Saved entries
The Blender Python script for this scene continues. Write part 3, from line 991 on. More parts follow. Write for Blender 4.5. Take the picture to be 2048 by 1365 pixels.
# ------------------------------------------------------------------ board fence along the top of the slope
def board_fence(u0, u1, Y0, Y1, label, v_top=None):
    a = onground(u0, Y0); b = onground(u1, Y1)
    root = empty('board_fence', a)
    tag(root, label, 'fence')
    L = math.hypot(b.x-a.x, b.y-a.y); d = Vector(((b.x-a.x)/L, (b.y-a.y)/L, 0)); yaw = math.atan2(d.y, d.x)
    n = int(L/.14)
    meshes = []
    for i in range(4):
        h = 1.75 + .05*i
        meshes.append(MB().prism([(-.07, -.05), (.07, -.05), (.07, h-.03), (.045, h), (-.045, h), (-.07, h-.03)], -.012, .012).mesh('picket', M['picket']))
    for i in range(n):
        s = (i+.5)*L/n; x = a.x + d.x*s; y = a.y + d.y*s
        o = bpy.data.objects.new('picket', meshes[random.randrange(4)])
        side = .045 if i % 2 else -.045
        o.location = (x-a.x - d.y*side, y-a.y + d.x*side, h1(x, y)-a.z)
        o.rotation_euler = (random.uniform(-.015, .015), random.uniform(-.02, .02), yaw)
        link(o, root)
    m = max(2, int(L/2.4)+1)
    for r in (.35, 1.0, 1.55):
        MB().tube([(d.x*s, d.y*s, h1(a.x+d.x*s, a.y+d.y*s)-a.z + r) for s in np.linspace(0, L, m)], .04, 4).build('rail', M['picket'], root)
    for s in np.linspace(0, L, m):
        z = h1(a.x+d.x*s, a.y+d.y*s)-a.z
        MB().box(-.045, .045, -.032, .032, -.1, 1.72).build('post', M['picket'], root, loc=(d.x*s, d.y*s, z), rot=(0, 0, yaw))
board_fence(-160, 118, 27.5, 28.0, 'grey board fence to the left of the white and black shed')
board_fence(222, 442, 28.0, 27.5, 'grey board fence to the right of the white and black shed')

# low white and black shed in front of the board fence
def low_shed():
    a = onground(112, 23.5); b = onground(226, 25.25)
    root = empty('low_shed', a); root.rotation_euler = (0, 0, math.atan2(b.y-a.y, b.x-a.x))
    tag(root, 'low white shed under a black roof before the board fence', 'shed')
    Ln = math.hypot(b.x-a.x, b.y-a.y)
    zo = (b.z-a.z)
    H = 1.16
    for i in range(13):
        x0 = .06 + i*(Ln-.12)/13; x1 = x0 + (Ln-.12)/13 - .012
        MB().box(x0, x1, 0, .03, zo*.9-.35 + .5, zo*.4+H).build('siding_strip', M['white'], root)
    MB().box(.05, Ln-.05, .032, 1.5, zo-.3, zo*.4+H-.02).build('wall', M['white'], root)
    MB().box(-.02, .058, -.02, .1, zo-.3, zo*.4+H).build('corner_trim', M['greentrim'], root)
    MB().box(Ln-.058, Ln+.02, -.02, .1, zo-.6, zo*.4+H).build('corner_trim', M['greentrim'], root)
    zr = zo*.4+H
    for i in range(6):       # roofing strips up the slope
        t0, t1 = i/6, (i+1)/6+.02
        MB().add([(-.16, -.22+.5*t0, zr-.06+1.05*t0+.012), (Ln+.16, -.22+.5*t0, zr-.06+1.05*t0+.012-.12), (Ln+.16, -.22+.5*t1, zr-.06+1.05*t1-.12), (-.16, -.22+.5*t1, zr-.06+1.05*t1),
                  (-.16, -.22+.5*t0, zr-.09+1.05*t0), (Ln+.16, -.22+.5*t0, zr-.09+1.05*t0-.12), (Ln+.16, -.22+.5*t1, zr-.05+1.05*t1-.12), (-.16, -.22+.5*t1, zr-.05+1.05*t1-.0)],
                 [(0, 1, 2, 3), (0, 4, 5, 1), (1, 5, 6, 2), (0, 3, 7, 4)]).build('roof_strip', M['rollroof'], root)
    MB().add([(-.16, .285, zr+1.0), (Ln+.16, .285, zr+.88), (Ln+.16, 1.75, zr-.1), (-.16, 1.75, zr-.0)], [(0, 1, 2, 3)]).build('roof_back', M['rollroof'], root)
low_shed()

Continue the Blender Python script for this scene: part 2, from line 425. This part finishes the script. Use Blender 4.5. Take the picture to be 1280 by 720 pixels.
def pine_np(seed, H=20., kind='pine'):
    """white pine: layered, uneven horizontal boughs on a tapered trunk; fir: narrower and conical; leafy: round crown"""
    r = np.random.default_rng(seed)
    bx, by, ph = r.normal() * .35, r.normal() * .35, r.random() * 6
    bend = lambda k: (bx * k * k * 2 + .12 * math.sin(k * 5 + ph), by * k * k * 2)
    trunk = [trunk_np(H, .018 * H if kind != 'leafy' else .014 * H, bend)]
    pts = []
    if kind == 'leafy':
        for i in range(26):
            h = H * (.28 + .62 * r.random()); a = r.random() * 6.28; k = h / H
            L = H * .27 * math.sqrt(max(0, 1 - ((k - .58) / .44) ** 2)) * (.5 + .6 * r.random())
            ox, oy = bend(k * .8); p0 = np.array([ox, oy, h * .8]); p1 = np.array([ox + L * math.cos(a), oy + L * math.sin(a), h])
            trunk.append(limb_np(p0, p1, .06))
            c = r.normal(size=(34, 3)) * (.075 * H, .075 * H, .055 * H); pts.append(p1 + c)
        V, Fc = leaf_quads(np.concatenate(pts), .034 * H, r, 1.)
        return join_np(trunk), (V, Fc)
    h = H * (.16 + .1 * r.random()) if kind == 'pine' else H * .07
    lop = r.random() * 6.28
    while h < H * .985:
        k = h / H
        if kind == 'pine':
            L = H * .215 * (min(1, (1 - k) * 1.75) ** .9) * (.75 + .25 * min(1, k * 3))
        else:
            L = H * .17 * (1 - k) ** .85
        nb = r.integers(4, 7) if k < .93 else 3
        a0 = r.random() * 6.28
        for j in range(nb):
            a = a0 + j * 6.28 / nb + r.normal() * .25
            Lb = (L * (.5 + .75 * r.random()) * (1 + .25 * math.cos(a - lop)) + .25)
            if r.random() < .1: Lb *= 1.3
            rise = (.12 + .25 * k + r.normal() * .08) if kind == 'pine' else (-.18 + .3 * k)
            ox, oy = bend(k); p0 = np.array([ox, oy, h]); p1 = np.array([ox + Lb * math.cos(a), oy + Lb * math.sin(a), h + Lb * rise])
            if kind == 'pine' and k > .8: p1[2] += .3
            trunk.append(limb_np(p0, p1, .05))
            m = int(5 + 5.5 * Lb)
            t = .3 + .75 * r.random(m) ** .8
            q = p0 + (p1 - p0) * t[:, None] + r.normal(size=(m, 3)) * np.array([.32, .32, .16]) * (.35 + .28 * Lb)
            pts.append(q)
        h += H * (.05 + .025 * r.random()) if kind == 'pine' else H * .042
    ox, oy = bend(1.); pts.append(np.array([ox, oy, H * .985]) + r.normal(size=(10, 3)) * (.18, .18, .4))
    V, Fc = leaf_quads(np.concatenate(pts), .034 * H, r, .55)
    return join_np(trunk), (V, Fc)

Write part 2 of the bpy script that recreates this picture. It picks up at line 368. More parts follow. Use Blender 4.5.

STATED PROBLEM
Show the lines that mention the word "More".

RIGHT ANSWER
The Blender Python script for this scene continues. Write part 3, from line 991 on. More parts follow. Write for Blender 4.5. Take the picture to be 2048 by 1365 pixels.
Write part 2 of the bpy script that recreates this picture. It picks up at line 368. More parts follow. Use Blender 4.5.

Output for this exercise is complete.